Pepper jack mac & cheese
Pepper jack mac & cheese

Back to the pork belly… it appeared on the “Hotsy-Totsy” (appetizer) menu, as opposed to my choices earlier in the week which were on “The Great Gatsby” (entree) menu. Therefore, I expected the pork belly to be a smaller size, and decided that I should get a side to go with it. My choice was a classic item dating back to the very first days the Blind Bear was open: Pepper jack mac & cheese. This award-winning dish uses pepper jack cheese instead of cheddar for a one-of-a-kind taste. It’s creamy, as mac & cheese should be, and has just a little spice to make it interesting. They took it off the menu for a while, but it is back and Jeannette promised it will never be taken off the menu again. I really enjoy letting the spiciness build in my mouth through several bites of mac & cheese, and then I wash it out with a sip of ice cold PBR.

By the way, if there’s a person in your dining party who doesn’t like PBR (horrors!) there are other beverages to pair with your food. The Bear has a selection of wines; ask your bartender or server for a recommendation for a good wine to pair with the food you want to order. There is also a “giggle water” menu of mixed drinks.

In my years Downtown I have learned that it is a very good sign for a bar when people who work at other restaurants/bars come there after they get off. They’re in the business themselves, so they know what’s good. It’s not uncommon to walk in the Bear and see people who work at the Majestic, Local, Bluefin, Flying Saucer, and Aldo’s Pizza Pies having food and drink.

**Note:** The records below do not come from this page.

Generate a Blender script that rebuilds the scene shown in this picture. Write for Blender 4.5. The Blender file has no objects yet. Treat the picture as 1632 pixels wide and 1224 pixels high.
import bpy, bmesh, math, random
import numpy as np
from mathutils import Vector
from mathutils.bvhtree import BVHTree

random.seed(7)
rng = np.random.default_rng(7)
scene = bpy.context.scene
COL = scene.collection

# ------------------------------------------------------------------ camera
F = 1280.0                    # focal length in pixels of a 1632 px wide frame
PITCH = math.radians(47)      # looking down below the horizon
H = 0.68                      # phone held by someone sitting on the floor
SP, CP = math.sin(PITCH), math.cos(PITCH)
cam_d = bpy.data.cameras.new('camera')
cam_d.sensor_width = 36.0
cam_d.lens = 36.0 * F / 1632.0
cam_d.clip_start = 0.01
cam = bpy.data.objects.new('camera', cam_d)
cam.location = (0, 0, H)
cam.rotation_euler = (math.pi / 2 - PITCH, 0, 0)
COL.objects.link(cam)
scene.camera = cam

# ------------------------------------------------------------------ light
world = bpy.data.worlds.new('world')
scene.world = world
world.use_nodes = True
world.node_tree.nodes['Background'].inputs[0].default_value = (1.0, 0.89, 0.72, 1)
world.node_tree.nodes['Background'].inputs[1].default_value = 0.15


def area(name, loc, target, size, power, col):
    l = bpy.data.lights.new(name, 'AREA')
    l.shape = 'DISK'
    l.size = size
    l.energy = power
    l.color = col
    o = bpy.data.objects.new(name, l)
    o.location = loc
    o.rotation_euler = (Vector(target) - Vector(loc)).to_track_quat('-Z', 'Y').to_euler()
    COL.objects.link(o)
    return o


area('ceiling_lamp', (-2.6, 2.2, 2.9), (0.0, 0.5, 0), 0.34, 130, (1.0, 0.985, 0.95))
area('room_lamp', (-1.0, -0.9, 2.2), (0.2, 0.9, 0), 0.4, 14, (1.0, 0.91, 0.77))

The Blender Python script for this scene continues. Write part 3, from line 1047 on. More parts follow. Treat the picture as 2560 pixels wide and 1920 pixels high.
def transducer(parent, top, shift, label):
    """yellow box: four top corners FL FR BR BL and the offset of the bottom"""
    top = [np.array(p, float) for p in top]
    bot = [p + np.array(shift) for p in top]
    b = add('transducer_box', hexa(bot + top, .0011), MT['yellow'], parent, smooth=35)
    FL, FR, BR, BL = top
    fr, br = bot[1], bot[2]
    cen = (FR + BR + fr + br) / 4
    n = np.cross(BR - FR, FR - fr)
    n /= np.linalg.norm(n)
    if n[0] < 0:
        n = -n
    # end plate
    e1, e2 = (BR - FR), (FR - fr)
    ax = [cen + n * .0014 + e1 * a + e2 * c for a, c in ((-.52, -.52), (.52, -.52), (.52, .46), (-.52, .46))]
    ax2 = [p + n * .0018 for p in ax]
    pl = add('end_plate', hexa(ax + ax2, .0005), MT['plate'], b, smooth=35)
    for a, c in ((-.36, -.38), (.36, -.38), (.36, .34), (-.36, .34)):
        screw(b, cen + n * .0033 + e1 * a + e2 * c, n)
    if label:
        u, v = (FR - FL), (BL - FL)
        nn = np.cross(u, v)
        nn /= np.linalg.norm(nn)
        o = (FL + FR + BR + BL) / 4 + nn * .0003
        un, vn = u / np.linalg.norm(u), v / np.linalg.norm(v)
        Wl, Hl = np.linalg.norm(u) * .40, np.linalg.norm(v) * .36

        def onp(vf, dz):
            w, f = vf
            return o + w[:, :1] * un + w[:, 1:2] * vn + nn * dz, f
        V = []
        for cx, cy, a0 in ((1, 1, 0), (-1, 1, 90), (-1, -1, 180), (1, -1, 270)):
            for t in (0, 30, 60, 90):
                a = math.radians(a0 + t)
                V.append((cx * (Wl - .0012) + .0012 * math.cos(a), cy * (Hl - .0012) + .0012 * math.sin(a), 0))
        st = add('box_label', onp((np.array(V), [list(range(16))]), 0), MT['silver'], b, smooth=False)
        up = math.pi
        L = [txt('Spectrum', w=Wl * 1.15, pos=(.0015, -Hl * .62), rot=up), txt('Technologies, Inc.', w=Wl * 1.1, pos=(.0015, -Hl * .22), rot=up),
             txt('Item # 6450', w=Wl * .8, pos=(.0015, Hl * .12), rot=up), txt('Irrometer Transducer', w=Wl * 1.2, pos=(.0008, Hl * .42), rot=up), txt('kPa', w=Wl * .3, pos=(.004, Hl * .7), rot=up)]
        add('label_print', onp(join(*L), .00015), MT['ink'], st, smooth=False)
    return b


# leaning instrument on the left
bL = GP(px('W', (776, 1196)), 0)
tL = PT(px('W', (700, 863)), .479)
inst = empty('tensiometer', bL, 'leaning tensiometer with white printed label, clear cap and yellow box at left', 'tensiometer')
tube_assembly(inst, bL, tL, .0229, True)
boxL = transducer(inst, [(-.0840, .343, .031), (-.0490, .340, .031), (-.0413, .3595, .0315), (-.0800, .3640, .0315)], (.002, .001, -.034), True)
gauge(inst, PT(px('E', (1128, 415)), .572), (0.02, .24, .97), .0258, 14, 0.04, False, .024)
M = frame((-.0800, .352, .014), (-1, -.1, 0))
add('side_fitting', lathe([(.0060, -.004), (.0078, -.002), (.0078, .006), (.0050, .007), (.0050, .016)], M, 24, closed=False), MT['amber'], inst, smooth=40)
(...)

I hope this post has convinced you that the Blind Bear is not only a great place to get a PBR, but a great place to have dinner as well. Give the new menu a try; I am sure you will find something you like. The Blind Bear is on the Main Street Mall, just south of Gayoso Avenue. It is open 5 PM to 3 AM Monday-Friday, 3 PM (noon during football season) to 3 AM Saturday and Sunday.